Besides taking revenge on Britain for that treaty, Vergennes had wanted
exclusive fishing rights off Newfoundland, or at the very least keep
the British out. But when the time came to negotiate the peace settlement,
he found out to his dismay that Franklin and his fellow commissioners
had made peace without him in clear violation of article 8 of their
1778 agreement. "Neither of the two Parties shall conclude either
Truce or Peace with Great Britain, without the formal consent of the
other first (my emphasis) obtain'd."
But that was exactly
what Franklin and his colleagues had done when they signed the Preliminaries
of Peace in November 1782, thereby forcing the French hand. Franklin
told Vergennes that his negotiations with Britain behind Vergennes'
back were "a mere breach of etiquette," but the Frenchman
was under no illusion that if he would not agree to end the war on British
and American terms, the Americans would sign a separate peace treaty
with Britain, leaving the French to continue the war by themselves.

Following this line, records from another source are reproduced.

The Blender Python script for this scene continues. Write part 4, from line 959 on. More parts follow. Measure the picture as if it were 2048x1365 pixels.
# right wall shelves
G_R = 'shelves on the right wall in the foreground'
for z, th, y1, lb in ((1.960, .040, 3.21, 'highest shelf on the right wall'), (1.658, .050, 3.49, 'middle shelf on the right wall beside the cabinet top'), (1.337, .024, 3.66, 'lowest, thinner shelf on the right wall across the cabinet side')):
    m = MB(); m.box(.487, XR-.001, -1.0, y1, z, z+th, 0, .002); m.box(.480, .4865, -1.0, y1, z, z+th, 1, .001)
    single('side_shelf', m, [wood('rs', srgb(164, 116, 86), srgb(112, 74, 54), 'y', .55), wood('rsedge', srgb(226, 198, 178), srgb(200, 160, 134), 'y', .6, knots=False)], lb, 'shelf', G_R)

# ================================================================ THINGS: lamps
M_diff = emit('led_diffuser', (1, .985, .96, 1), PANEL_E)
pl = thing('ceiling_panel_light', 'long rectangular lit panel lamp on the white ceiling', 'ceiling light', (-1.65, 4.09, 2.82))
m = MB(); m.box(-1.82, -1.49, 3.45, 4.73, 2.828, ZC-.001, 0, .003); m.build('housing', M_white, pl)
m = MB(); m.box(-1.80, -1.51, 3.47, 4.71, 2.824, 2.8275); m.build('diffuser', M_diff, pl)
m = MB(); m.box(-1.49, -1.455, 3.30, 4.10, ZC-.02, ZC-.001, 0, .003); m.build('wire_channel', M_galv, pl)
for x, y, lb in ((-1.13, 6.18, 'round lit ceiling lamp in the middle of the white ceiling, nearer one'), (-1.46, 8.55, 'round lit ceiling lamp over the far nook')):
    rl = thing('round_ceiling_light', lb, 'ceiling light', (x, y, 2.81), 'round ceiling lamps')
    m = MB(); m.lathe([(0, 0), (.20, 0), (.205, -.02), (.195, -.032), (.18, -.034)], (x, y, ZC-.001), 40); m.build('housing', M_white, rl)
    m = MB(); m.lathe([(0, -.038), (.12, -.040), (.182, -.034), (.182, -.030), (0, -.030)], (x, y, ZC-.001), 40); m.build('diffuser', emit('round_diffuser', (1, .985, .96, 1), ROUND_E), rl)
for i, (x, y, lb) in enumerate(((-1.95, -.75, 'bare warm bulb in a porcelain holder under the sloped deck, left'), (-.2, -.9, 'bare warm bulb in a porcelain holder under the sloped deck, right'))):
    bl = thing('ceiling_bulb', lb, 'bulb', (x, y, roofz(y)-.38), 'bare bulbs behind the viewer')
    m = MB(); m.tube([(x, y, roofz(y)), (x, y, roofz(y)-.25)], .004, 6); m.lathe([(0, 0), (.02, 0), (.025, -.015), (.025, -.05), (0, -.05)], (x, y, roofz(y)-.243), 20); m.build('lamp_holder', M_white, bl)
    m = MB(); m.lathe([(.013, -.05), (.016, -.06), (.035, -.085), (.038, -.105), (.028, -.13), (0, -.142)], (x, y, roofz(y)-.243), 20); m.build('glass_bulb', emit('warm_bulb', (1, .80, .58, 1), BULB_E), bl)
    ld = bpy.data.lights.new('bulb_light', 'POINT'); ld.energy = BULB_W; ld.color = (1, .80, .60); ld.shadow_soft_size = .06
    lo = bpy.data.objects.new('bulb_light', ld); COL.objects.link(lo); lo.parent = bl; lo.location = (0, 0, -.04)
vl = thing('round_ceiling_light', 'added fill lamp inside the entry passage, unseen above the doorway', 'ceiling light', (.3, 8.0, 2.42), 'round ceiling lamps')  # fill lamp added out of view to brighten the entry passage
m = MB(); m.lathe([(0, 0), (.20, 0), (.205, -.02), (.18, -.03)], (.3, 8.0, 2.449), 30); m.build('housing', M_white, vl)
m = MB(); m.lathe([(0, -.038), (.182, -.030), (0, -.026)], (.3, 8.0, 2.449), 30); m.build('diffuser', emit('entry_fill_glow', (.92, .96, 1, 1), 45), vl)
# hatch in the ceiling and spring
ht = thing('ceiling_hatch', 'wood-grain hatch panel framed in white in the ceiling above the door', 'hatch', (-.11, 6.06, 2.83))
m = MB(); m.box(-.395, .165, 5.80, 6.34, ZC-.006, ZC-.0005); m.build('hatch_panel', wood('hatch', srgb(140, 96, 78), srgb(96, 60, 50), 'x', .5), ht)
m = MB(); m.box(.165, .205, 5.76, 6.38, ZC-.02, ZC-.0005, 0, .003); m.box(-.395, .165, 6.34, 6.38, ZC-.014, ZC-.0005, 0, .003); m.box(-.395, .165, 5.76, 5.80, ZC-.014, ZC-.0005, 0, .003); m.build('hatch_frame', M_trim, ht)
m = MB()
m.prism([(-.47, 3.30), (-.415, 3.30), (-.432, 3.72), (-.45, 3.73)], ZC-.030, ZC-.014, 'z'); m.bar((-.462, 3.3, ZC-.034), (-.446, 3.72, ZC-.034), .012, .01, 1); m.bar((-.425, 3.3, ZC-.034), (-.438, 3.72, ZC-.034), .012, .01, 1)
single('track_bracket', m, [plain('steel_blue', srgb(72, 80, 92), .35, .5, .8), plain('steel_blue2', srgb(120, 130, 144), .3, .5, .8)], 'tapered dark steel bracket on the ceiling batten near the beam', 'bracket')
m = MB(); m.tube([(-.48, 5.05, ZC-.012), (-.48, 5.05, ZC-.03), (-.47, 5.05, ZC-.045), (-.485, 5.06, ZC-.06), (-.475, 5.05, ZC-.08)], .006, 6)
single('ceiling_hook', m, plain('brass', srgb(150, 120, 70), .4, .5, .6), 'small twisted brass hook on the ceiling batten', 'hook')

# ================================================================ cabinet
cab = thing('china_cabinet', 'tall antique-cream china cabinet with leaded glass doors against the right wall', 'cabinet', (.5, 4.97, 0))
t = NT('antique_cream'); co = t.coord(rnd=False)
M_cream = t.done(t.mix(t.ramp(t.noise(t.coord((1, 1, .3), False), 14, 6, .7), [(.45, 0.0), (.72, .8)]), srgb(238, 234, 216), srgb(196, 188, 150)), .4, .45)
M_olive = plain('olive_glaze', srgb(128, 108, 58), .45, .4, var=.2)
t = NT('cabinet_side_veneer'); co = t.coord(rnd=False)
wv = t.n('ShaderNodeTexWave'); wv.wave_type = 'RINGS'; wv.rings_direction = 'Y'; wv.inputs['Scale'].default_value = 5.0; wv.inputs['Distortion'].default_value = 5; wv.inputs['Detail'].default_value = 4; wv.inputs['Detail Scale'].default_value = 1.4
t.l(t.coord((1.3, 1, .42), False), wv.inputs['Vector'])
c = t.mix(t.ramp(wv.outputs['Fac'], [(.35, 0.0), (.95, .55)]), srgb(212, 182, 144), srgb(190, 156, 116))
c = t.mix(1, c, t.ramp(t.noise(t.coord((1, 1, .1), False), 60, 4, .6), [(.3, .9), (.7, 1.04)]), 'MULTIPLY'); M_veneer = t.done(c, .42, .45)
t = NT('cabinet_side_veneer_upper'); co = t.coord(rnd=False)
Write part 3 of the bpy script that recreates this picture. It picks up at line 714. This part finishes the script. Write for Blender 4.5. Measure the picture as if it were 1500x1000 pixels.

France did not even gain the exclusive fishing rights she had wanted.
In article 3 of the preliminaries the United States and Great Britain
had agreed "that the People of the United States shall continue
to enjoy unmolested the Right to take Fish of every kind on the Grand
Bank, and on all the other Banks of Newfoundland; Also in the Gulph
of St Laurence, and at all other Places in the Sea where the Inhabitants
of both Countries used at any time here-tofore to fish." An embittered
Vergennes wrote to the Chevalier de la Luzerne, French representative
in Philadelphia, that if "we can judge the future by what passes
presently before our eyes we shall be paid badly for what we have done
for the United States of America, and for having assured them of that
title."[230]
In the short run it
seemed as if Vergennes' prediction would come true. The alliance of
1778 had been an alliance of convenience, which had served its purpose
once American independence had been won. In 1793, now President, Washington
abrogated the 1778 treaties in light of the events of the French Revolution
and the French declaration of war on Austria. The United States must
not, and would not, get drawn into European affairs, the "foreign
entanglements" of Washington's Farewell Address.
Seven years later,
in December 1800, the United States rather unceremoniously cancelled
the "Perpetual Alliance" of 1778 and subsequent agreements
altogether since they were not "able to agree at present"
as to what the treaties implied. The Monroe Doctrine of 1823 reaffirmed
American isolationism, and for the remainder of the century America
looked west, to the Pacific Ocean, rather than east across the Atlantic.[231]
Events in Europe in the
second decade of this century forced the United States to look to the
Old World and to abandon her isolationist stance, at least temporarily.
It was then that Vergennes too was proved wrong. In 1783, Count de Aranda,
Spanish Ambassador to France, had written to Louis XVI that in America
a "federal republic is born a pygmy but a day will come when it
will be a giant, a colossus, formidable for this country.".[232]
That day came in 1917. Almost 135 years after France had helped
ensure American independence, America "paid her debt to Lafayette,"
first in 1917/18, and again in 1944, when American troops under General
Dwight D. Eisenhower helped liberate France..[233]
France honored General
Eisenhower and his men with a Voie de la Liberté tracing
their route from the beaches of Normandy to Paris and victory. Maybe
the time has come for America to honor the comte de Rochambeau and his
men -- French, German, Irish, Dutch, Swiss and Swedish, Black and white
-- with a Voie de l'Indépendance tracing their route
from Newport across Connecticut to Yorktown and victory.